次の不況が近づくと10年国債の利回りと2年国債の利回りの差がゼロに近づいて、やがてマイナスになることが知られています。2017年4月にはまだ+1.0%もあったので不況は遠かったのですが、2018年末にはわずか+0.2%と不況がかなり近づいていました。
まとめ
来年からアメリカは政策金利が上昇するので、それにつれて長期金利も上昇すると思っています。
私の考えでは、これからの米国株の展開は2016年から2018年の動きと似ていて、長期金利が急上昇する場面では株も売られるのですが、全体的には緩やかにS&P500は上昇するだろうと考えています。
気をつけるべきは、むしろ急激に金利が低下した場合です。

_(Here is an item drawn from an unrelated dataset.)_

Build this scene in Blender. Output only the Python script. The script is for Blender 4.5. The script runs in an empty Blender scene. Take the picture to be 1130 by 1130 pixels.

投資家が近づきつつある不況を心配しているような状況では、株価も急激に下落する恐れがあります。
不況が近づいているかどうかは、10年国債と2年国債の利回りの差がゼロに近づくなどの有名な確認方法があるので、長期金利が急低下したり異変が見られた場合には要チェックです。
ちなみに今の10年国債と2年国債の利回りの差は+1.23%もあるので、今直ぐに長期金利が低下しても特に心配はいらないと思います。むしろ、買いのチャンスかもしれません。
というわけで、2021年9月時点ではまだしばらく米国株に投資できるだろうと考えています。
もしも、この数日の株価の値下がりが大きくて見ていられないなら、投資している銘柄がリスクを取りすぎている場合があります。
米国株の幅広く投資できるVTIや世界中の企業の株に一度に投資できるVTといったバランスの良い銘柄に変えたりするのも良いかもしれません。VTIやVTなどでも下落がキツイと感じる場合は、現金比率を少し高めるのも手だと思います。